If the use case deals with ONLY find minimum or find maximum and we do not really care of the order of anything else that's on the data structure, priority queue is the way to go.
Avoid writing multiple conditional logic for example if n > m { do this } and n <= m { do that }. Insead swap n and m. Arrays can be swapped too.
if (n > m) {
swap(n, m);
swap(arr_a, arr_b);
}
Inside a function, 10^6 (stack) In global scope, 10^8 (heap)
std::find() performs linear search, i.e., it goes element by element until it finds the value it's looking for. It is linear regardless of whether or not the collection is sorted.
If you have a sorted vector, you may want to consider performing binary search with std::lower_bound() instead.
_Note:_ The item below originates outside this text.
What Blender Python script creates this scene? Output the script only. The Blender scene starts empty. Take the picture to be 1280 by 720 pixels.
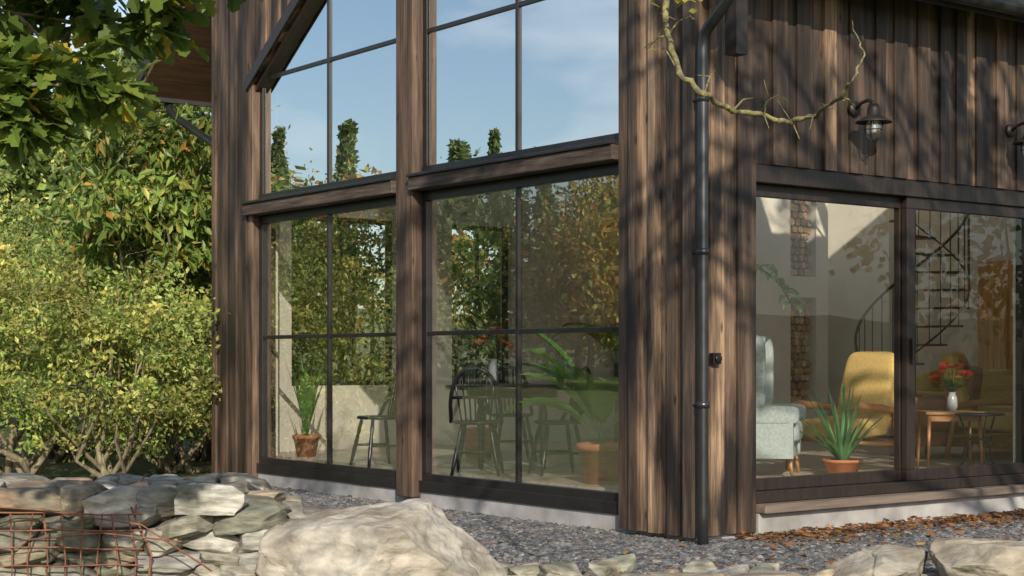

This will be logarithmic in the size of the vector.
int howmany(vector<long long> &a, int startIndex, int num) {
auto last = upper_bound(a.begin() + startIndex, a.end(), num);
auto first = lower_bound(a.begin() + startIndex , a.end(), num);
int count = last - first;
return count;
}
Create a separate done[n] array. So by cross referencing the done array, we know whether the cache array has a computed -1 or a default -1.
if (done[n]) {
return cache[n];
}
if (!st.empty()) {
st.top();
st.pop();
}
- For <=, use upperbound
- For <, use lowerbound
For the inequality m > y, this essentially becomes:
N - (# elements <= y)
Can be found using two approaches:
- end() - upper bound(y) or
- N - (upper bound(y) - begin())
For the problem STL App 5.1 Count how many intervals wherein a specific number lies, the key idea is to transform the intervals (wherein it is difficult to apply sorting on pairs) to a disjoint set argument e.g. count the number of elements in the complement set. E.g. we want to find
How many intervals wherein y >= Li AND y <= Ri
The complement is y < Li OR y > Ri
Transform this to a form upperbound and lowerbound functions can understand e.g.
Li > y OR Ri < y Count them individually and notice that they are disjoint sets so we can just sum them up to get the answer (after using some math for complement etc.)